Oil and gas explorer FAR Ltd (ASX: FAR) has seen its share price soar 36% today to 13.5 cents, after the company announced a 'second significant oil discovery'.
The company advised the ASX today that it had discovered more oil in its tenements offshore Senegal, Africa.
The SNE-1 well is reported to have found a 95 metre gross oil bearing column, with FAR managing director Cath Norman saying, "This is another very significant oil find for FAR and Senegal. Based on preliminary estimates it is highly likely to be a commercial discovery." The SNE-1 well is around 100kms offshore Senegal, in water over 1km deep.
FAR's results have been nothing short of miraculous. The company has found oil in both wells it has drilled in Senegal. A 100% success rate is phenomenal, especially for the first two wells. They are the first offshore wells to be drilled in Senegalese waters in more than 20 years.

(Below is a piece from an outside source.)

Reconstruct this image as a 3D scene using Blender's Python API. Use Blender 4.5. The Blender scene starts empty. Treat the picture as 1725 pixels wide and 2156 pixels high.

The company has 3 offshore blocks, covering around 7,500 square kilometres, and says it has discovered 11 potentially drillable prospects. In February 2013, FAR estimated that these blocks could hold as much as 3.6 billion barrels of oil, of which 538 million would be attributable to the company. FAR has a 15% interest in the blocks, in conjunction with Cairn Energy, ConocoPhillips and Petrosen – The Senegalese National Oil Company.
Since the beginning of this year, FAR's shares have shot up 250%, thanks to the two oil discoveries. But retail shareholders have reasons to be unhappy. As the company's share price soared, FAR raised more capital from institutional shareholders last month, issuing more than 420 million new shares at an 18.5% discount to the prevailing share price, as we warned in early October.
Retail and small investors were not offered an opportunity to participate, with management treating their smaller shareholders unfairly. It's the second time since June 2014 that FAR's board has snubbed retail investors.
And with plenty of water to flow under the bridge before the prospects above are commercialised, and likely more capital raisings and preferential placements, long-term investors will be lucky to see a decent return on their funds. They could be forgiven for selling out now and investing in less riskier oil and gas companies that are already profitable – and therefore have little or no need to continually raise capital and dilute their shareholdings.